SET PROBLEM:
Without the pictures, return all of the material exactly as written.

SOURCE EXCERPT:
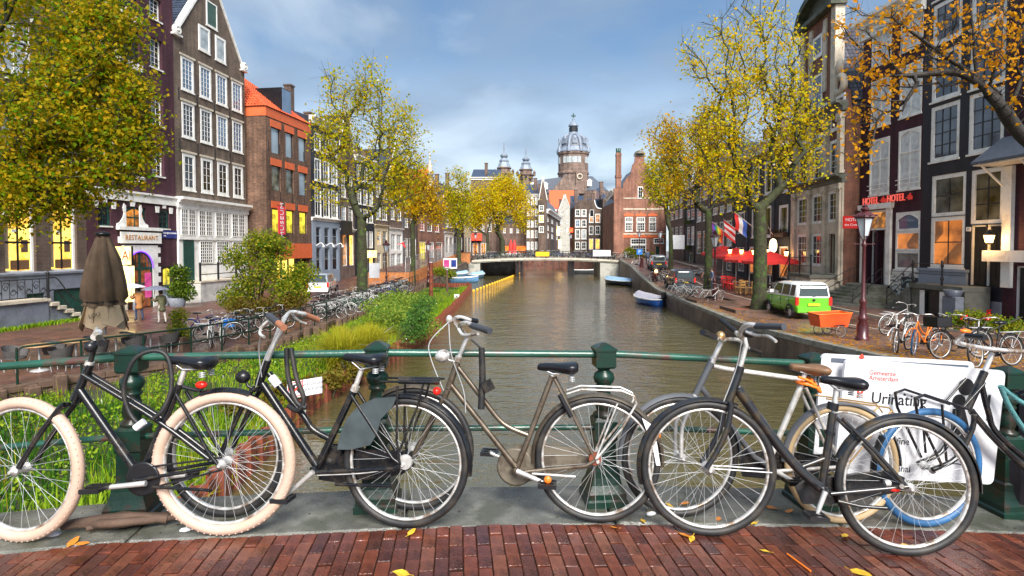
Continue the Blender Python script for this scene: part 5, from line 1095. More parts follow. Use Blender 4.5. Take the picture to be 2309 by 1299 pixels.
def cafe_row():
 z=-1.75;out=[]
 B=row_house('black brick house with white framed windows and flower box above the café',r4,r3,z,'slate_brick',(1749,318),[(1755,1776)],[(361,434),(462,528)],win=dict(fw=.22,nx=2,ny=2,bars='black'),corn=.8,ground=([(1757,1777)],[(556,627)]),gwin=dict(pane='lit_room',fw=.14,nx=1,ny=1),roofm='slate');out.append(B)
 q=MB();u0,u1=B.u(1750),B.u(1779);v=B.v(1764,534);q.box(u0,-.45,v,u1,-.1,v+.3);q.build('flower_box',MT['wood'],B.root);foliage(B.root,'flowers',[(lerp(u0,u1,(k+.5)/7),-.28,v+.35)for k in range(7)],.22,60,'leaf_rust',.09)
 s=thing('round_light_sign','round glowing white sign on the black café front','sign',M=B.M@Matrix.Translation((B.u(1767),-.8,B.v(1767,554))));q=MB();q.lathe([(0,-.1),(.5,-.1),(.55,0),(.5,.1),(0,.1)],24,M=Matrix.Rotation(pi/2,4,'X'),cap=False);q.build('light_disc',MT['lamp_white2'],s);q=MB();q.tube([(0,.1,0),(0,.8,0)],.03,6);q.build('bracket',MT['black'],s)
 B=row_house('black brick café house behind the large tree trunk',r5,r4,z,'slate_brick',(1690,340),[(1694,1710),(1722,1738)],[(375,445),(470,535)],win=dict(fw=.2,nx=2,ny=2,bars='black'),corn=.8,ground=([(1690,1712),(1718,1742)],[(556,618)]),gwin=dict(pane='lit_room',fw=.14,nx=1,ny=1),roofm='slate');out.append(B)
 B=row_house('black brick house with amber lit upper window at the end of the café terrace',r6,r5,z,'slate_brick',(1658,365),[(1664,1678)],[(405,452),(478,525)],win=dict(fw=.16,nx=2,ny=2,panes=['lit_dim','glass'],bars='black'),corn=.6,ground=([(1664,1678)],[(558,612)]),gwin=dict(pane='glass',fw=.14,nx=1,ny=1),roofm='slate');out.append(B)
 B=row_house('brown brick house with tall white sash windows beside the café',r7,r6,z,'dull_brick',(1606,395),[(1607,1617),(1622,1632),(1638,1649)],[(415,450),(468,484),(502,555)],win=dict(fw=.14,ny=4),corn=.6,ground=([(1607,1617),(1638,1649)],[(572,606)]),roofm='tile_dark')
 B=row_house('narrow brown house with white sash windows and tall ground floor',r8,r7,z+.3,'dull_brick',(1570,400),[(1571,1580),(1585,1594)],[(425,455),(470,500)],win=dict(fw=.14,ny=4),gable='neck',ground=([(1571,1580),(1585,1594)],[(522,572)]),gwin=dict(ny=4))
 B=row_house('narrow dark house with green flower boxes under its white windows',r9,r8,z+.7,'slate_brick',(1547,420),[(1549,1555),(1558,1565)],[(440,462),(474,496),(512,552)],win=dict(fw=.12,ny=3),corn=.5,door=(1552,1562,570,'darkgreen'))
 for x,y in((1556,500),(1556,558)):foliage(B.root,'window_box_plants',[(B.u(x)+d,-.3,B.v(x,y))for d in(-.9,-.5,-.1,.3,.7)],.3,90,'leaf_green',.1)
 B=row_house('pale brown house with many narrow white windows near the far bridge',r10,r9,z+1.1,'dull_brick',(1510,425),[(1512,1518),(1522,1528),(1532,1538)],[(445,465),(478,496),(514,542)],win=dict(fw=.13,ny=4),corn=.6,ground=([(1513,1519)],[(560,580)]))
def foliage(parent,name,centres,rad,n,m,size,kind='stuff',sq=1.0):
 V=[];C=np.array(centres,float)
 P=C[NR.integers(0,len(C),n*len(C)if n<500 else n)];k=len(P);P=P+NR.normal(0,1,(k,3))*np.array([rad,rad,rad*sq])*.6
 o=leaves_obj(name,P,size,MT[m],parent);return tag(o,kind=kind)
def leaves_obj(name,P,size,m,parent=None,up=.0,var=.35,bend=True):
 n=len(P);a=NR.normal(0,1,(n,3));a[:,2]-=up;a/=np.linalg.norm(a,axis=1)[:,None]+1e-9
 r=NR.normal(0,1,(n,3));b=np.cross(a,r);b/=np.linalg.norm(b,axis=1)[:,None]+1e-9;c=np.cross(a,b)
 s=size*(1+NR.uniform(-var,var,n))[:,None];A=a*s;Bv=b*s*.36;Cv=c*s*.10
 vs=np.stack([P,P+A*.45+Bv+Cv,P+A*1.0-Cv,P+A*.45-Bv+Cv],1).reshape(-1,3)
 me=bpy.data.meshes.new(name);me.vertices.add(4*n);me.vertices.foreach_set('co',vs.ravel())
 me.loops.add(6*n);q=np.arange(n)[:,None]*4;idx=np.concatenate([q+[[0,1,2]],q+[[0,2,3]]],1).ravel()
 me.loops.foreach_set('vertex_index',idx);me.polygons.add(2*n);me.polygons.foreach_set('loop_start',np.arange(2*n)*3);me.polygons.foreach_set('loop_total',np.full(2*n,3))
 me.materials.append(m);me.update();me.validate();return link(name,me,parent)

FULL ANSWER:
Continue the Blender Python script for this scene: part 5, from line 1095. More parts follow. Use Blender 4.5. Take the picture to be 2309 by 1299 pixels.
def cafe_row():
 z=-1.75;out=[]
 B=row_house('black brick house with white framed windows and flower box above the café',r4,r3,z,'slate_brick',(1749,318),[(1755,1776)],[(361,434),(462,528)],win=dict(fw=.22,nx=2,ny=2,bars='black'),corn=.8,ground=([(1757,1777)],[(556,627)]),gwin=dict(pane='lit_room',fw=.14,nx=1,ny=1),roofm='slate');out.append(B)
 q=MB();u0,u1=B.u(1750),B.u(1779);v=B.v(1764,534);q.box(u0,-.45,v,u1,-.1,v+.3);q.build('flower_box',MT['wood'],B.root);foliage(B.root,'flowers',[(lerp(u0,u1,(k+.5)/7),-.28,v+.35)for k in range(7)],.22,60,'leaf_rust',.09)
 s=thing('round_light_sign','round glowing white sign on the black café front','sign',M=B.M@Matrix.Translation((B.u(1767),-.8,B.v(1767,554))));q=MB();q.lathe([(0,-.1),(.5,-.1),(.55,0),(.5,.1),(0,.1)],24,M=Matrix.Rotation(pi/2,4,'X'),cap=False);q.build('light_disc',MT['lamp_white2'],s);q=MB();q.tube([(0,.1,0),(0,.8,0)],.03,6);q.build('bracket',MT['black'],s)
 B=row_house('black brick café house behind the large tree trunk',r5,r4,z,'slate_brick',(1690,340),[(1694,1710),(1722,1738)],[(375,445),(470,535)],win=dict(fw=.2,nx=2,ny=2,bars='black'),corn=.8,ground=([(1690,1712),(1718,1742)],[(556,618)]),gwin=dict(pane='lit_room',fw=.14,nx=1,ny=1),roofm='slate');out.append(B)
 B=row_house('black brick house with amber lit upper window at the end of the café terrace',r6,r5,z,'slate_brick',(1658,365),[(1664,1678)],[(405,452),(478,525)],win=dict(fw=.16,nx=2,ny=2,panes=['lit_dim','glass'],bars='black'),corn=.6,ground=([(1664,1678)],[(558,612)]),gwin=dict(pane='glass',fw=.14,nx=1,ny=1),roofm='slate');out.append(B)
 B=row_house('brown brick house with tall white sash windows beside the café',r7,r6,z,'dull_brick',(1606,395),[(1607,1617),(1622,1632),(1638,1649)],[(415,450),(468,484),(502,555)],win=dict(fw=.14,ny=4),corn=.6,ground=([(1607,1617),(1638,1649)],[(572,606)]),roofm='tile_dark')
 B=row_house('narrow brown house with white sash windows and tall ground floor',r8,r7,z+.3,'dull_brick',(1570,400),[(1571,1580),(1585,1594)],[(425,455),(470,500)],win=dict(fw=.14,ny=4),gable='neck',ground=([(1571,1580),(1585,1594)],[(522,572)]),gwin=dict(ny=4))
 B=row_house('narrow dark house with green flower boxes under its white windows',r9,r8,z+.7,'slate_brick',(1547,420),[(1549,1555),(1558,1565)],[(440,462),(474,496),(512,552)],win=dict(fw=.12,ny=3),corn=.5,door=(1552,1562,570,'darkgreen'))
 for x,y in((1556,500),(1556,558)):foliage(B.root,'window_box_plants',[(B.u(x)+d,-.3,B.v(x,y))for d in(-.9,-.5,-.1,.3,.7)],.3,90,'leaf_green',.1)
 B=row_house('pale brown house with many narrow white windows near the far bridge',r10,r9,z+1.1,'dull_brick',(1510,425),[(1512,1518),(1522,1528),(1532,1538)],[(445,465),(478,496),(514,542)],win=dict(fw=.13,ny=4),corn=.6,ground=([(1513,1519)],[(560,580)]))
def foliage(parent,name,centres,rad,n,m,size,kind='stuff',sq=1.0):
 V=[];C=np.array(centres,float)
 P=C[NR.integers(0,len(C),n*len(C)if n<500 else n)];k=len(P);P=P+NR.normal(0,1,(k,3))*np.array([rad,rad,rad*sq])*.6
 o=leaves_obj(name,P,size,MT[m],parent);return tag(o,kind=kind)
def leaves_obj(name,P,size,m,parent=None,up=.0,var=.35,bend=True):
 n=len(P);a=NR.normal(0,1,(n,3));a[:,2]-=up;a/=np.linalg.norm(a,axis=1)[:,None]+1e-9
 r=NR.normal(0,1,(n,3));b=np.cross(a,r);b/=np.linalg.norm(b,axis=1)[:,None]+1e-9;c=np.cross(a,b)
 s=size*(1+NR.uniform(-var,var,n))[:,None];A=a*s;Bv=b*s*.36;Cv=c*s*.10
 vs=np.stack([P,P+A*.45+Bv+Cv,P+A*1.0-Cv,P+A*.45-Bv+Cv],1).reshape(-1,3)
 me=bpy.data.meshes.new(name);me.vertices.add(4*n);me.vertices.foreach_set('co',vs.ravel())
 me.loops.add(6*n);q=np.arange(n)[:,None]*4;idx=np.concatenate([q+[[0,1,2]],q+[[0,2,3]]],1).ravel()
 me.loops.foreach_set('vertex_index',idx);me.polygons.add(2*n);me.polygons.foreach_set('loop_start',np.arange(2*n)*3);me.polygons.foreach_set('loop_total',np.full(2*n,3))
 me.materials.append(m);me.update();me.validate();return link(name,me,parent)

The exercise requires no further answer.